Shooting is gaining traction in pop culture. That needs encouragment.
It’s certainly much better than many I have seen.
I wouldn’t say it’s ideal, but most of that is probably due to bad ergonomics of the gun (the stock looks like it needs a cheek pad) compounded by her stature.
As a left-handed shooter Sarah is facing 9 o’clock. In the high res image you can see Sarah’s cheek firm against the stock. At first glance the butt appears high, but her small shoulder is centered on it. Her shooting elbow is low to accommodate the pistol grip, her non-shooting elbow is under the foreend. I can’t see her feet, but her weight seems to be distributed forward. Her shooting hand is high on the grip. The trigger is centered in the first joint, and there appears to be daylight between the rest of her finger and the grip. Both eyes are open.

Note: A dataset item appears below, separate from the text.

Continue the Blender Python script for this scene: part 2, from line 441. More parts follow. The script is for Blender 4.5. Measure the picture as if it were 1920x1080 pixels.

She’s ready to aim, hold breathing, squeeze, and follow-through.
More or less.
As I said above, it appears to be a consequence of bad ergonomics more than anything else; The gun appears to be setup for an adult male, not a young adolescent female.
It could use a cheek riser, but other than that seems pretty well adjustable. But the rifle was intended for my use.
But then for you, “my use” includes shooting it, and firing it.
Are y’all looking at the same image I am? The toe of that stock is poking at her upper arm (top of the bicep over the humerus bone)….. in recoil, that ain’t going to be comfortable…… the gun does not fit her, true, but she does not need to make it worse on herself: she needs tocollapse the stock, square up, and get the buttplate in contact with her chest ( in the pocket of her shoulder), below the collar bone ….. I’m not an expert, but I know what right looks like……. an’ that ain’t it…..
It’s actually on the point of the shoulder. Recoil is less than of 5.45×39, so it won’t hurt. The stock is already fully collapsed. The 1.5″ of the tube showing is the free travel on recoil.
“It’s actually on the point of the shoulder.”
What school teaches that as “right”?
She does that with a real rifle, and it will certainly hurt….. bad habits…..
I shoot like that myself. Putting the stock “in the pocket” actually hurts a lot, so it’s a matter of personal preference.
Any idea about the railed forearm’s manufacturer?